Finalement, toujours guidée par l’impératif de punir la victimisation secondaire auxquelles les femmes et filles sont confrontées, le Comité insiste sur l’obligation positive qu’ont les États parties d’offrir un accès à des recours judiciaires adéquats, sans égard pour la situation de migrante étrangère de la victime (§ 9.10). En effet, le Comité regrette que les auteures aient été soumises à des procédures d’expulsion sans protection légale adéquate (§§ 9.7 et 9.8), alors même que l’État partie pouvait leur accorder un statut de résidentes légitimes qui leur aurait permis de rester pendant la durée du contentieux et de bénéficier de mesures de justice réparatrice au-delà de l’achèvement des procédures de contentieux pénal (§ 9.10).

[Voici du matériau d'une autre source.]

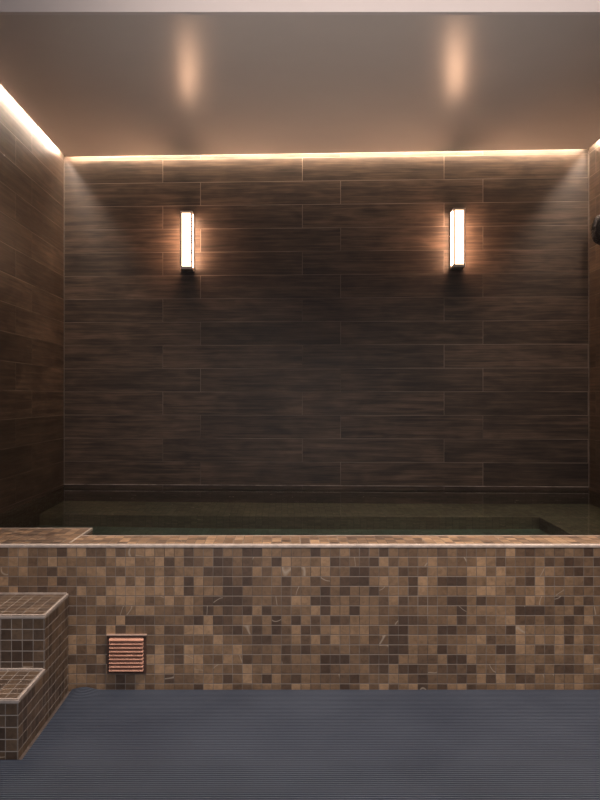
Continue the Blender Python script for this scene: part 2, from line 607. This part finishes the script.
sconce(-0.806, 'upright box wall light with glowing glass, the left one on the dark plank wall')
sconce(1.470, 'upright box wall light with glowing glass, the right one on the dark plank wall')


# ------------------------------------------------------------ light strips in the ceiling gap
def strip(label, p0, p1, width, zc, mat):
    a, b = Vector(p0), Vector(p1)
    d = (b - a).normalized()
    n = Vector((-d.y, d.x)) * width / 2
    t = thing('led_strip', label, 'light strip', ((a.x + b.x) / 2, (a.y + b.y) / 2, zc))
    pts = [tuple(a - n), tuple(b - n), tuple(b + n), tuple(a + n)]
    MB().prism(pts, zc + 0.0035, H + 0.1195).build('backing', M_FASCIA, t)
    MB().prism(pts, zc, zc + 0.003).build('diffuser', mat, t)
    return t


GZ = H + 0.026
strip('bright white light strip glowing along the top of the left wall',
      (XL + 0.020, YC + 0.05), (XL + 0.020, yb(XL) - 0.12), 0.012, GZ, M_LED_SIDE)
strip('bright white light strip glowing along the top of the right wall',
      (XR - 0.022, yb(XR) - 0.14), (XR - 0.022, YC + 0.05), 0.012, GZ, M_LED_SIDE)
strip('thin warm light strip glowing along the top of the back wall',
      (XL + 0.045, yb(XL) - 0.03), (XR - 0.045, yb(XR) - 0.03), 0.018, H + 0.043, M_LED_BACK)

# ------------------------------------------------------------ dark fitting on the right wall
fy, fz = 5.805, 2.862
fx = thing('wall_fixture', 'round dark ribbed metal fixture high on the right wall, cut by the picture edge', 'fixture', (XR, fy, fz))
MB().lathe_x([(0.0, 0.122), (0.014, 0.126), (0.026, 0.118), (0.028, 0.0)], XR, fy, fz).build('base_plate', M_BLACK, fx, smooth=False)
prof = [(0.027, 0.112)]
for k in range(7):
    r = 0.110 - k * 0.014
    prof += [(0.032 + 0.003 * k, r), (0.042 + 0.003 * k, r - 0.004), (0.034 + 0.003 * k, r - 0.011)]
prof += [(0.058, 0.0)]
MB().lathe_x(prof, XR, fy, fz, 96, 0.09).build('ribbed_cover', M_BLACK, fx)

# ------------------------------------------------------------ ribbed mat
P = 0.0150
X0, X1 = XL + 0.02, XR - 0.01
xs = [X0, -1.5, XS + 0.022] + [XS + 0.022 + 0.014 * i for i in range(1, 16)] + [-0.6, 0.2, 1.0, 1.8, X1]
ys = []
y = 1.0
nr = int((YF - 0.012 - y) / P)
bm = bmesh.new()
rows = []
for i in range(nr):
    yy = YF - 0.012 - (nr - i) * P
    rows += [(yy, 0.004), (yy + 0.0056, 0.004), (yy + 0.0068, 0.0125), (yy + 0.0138, 0.0125)]


def hump(x, y):
    a = math.exp(-((x - (XS + 0.085)) / 0.050) ** 2)
    b = math.exp(-((y - YF) / 0.10) ** 2)
    return 0.015 * a * b


grid = [[bm.verts.new((x, yy, z + hump(x, yy))) for x in xs] for yy, z in rows]
YCUT = YS1 - 0.02
for i in range(len(rows) - 1):
    for j in range(len(xs) - 1):
        if j < 2 and rows[i + 1][0] > YCUT:
            continue
        bm.faces.new((grid[i][j], grid[i][j + 1], grid[i + 1][j + 1], grid[i + 1][j]))
loose = [v for v in bm.verts if not v.link_faces]
bmesh.ops.delete(bm, geom=loose, context='VERTS')
be = [e for e in bm.edges if e.is_boundary]
r = bmesh.ops.extrude_edge_only(bm, edges=be)
for v in r['geom']:
    if isinstance(v, bmesh.types.BMVert):
        v.co.z = 0.0006
bmesh.ops.recalc_face_normals(bm, faces=bm.faces)
me = bpy.data.meshes.new('ribbed_mat')
bm.to_mesh(me)
bm.free()
me.materials.append(M_MAT)
o = bpy.data.objects.new('ribbed_mat', me)
COL.objects.link(o)
o['label'] = 'slate grey ribbed rubber mat covering the floor in front of the pool'
o['category'] = 'mat'


# ------------------------------------------------------------ room lighting (recessed downlights in the front ceiling, plus added fill lights)
def spot(x, y, z, tx, ty, tz, watts, col, size, blend, radius):
    L = bpy.data.lights.new('downlight_or_fill', 'SPOT')
    L.energy = watts
    L.color = col
    L.spot_size = math.radians(size)
    L.spot_blend = blend
    L.shadow_soft_size = radius
    ob = bpy.data.objects.new('downlight_or_fill', L)
    COL.objects.link(ob)
    ob.location = (x, y, z)
    ob.rotation_euler = (Vector((tx, ty, tz)) - Vector((x, y, z))).to_track_quat('-Z', 'Y').to_euler()
    return ob


for lx, wt in ((-1.42, 120), (0.60, 600), (1.9, 150)):
    spot(lx, 2.75, TOP - 0.04, lx, 3.45, 0.0, wt, (1.0, 0.86, 0.74), 54 if lx < 0 else 76, 1.0, 0.06)
for lx in (-1.0, 1.4):
    spot(lx, 0.4, TOP - 0.04, lx, 1.2, 0.0, 160, (0.80, 0.88, 1.0), 120, 1.0, 0.15)

# two added fill spots that brighten the foot of the back wall
for lx in (-0.7, 1.5):
    spot(lx, 2.55, TOP - 0.04, lx * 0.9, 6.1, 0.75, 125, (1.0, 0.82, 0.66), 46, 1.0, 0.08)

# added fill spot near the floor, only there to brighten the dropped ceiling
spot(0.35, 0.9, 0.12, 0.35, 4.2, H, 190, (1.0, 0.93, 0.89), 48, 1.0, 0.25).name = 'ceiling_fill_spot'

# unseen fill strip added to brighten the fascia and pool edge
A = bpy.data.lights.new('edge_fill_light', 'AREA')
A.shape = 'RECTANGLE'
A.size, A.size_y = 3.2, 0.06
A.energy = 21
A.color = (1.0, 0.86, 0.78)
ao = bpy.data.objects.new('edge_fill_light', A)
COL.objects.link(ao)
ao.location = (0.80, 3.25, TOP - 0.03)

# soft fill added behind the viewer, with no opening modelled there
A = bpy.data.lights.new('rear_fill_light', 'AREA')
A.shape = 'RECTANGLE'
A.size, A.size_y = 3.0, 2.2
A.energy = 44
A.color = (0.95, 0.92, 0.95)
ao = bpy.data.objects.new('rear_fill_light', A)
COL.objects.link(ao)
ao.location = (-0.3, YN + 0.03, 1.25)
ao.rotation_euler = (math.radians(90), 0, 0)

world = bpy.data.worlds.new('World')
scene.world = world
world.use_nodes = True
bg = world.node_tree.nodes.get('Background')
bg.inputs[0].default_value = (0.5, 0.5, 0.55, 1)
bg.inputs[1].default_value = 0.0

# ------------------------------------------------------------ camera
cam = bpy.data.cameras.new('camera')
cam.sensor_width = 36.0
cam.lens = 36.0 * 720.0 / 800.0
cam.shift_x = 18.0 / 800.0
cam.shift_y = -2.0 / 800.0
cam.clip_start = 0.05
co = bpy.data.objects.new('camera', cam)
COL.objects.link(co)
co.location = (0, 0, CAM_Z)
co.rotation_euler = (math.radians(90), 0, 0)
scene.camera = co

scene.view_settings.view_transform = 'Standard'
scene.view_settings.look = 'None'
scene.view_settings.gamma = 1.0
scene.view_settings.exposure = 0.0
scene.view_settings.use_curve_mapping = False
scene.cycles.use_denoising = True
scene.cycles.max_bounces = 10
scene.cycles.diffuse_bounces = 5
scene.cycles.transmission_bounces = 8
scene.cycles.sample_clamp_indirect = 6.0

Le Comité conclut à la violation des articles 2, 5, 6 et 15 de la Convention et adresse plusieurs recommandations à la République de Corée, dont la reconnaissance et la protection des victimes de traite, leur garantie à un accès à la justice et à des recours efficaces et l’adoption de mesures propices à l’éradication d’une discrimination structurelle persistante fondée sur le genre.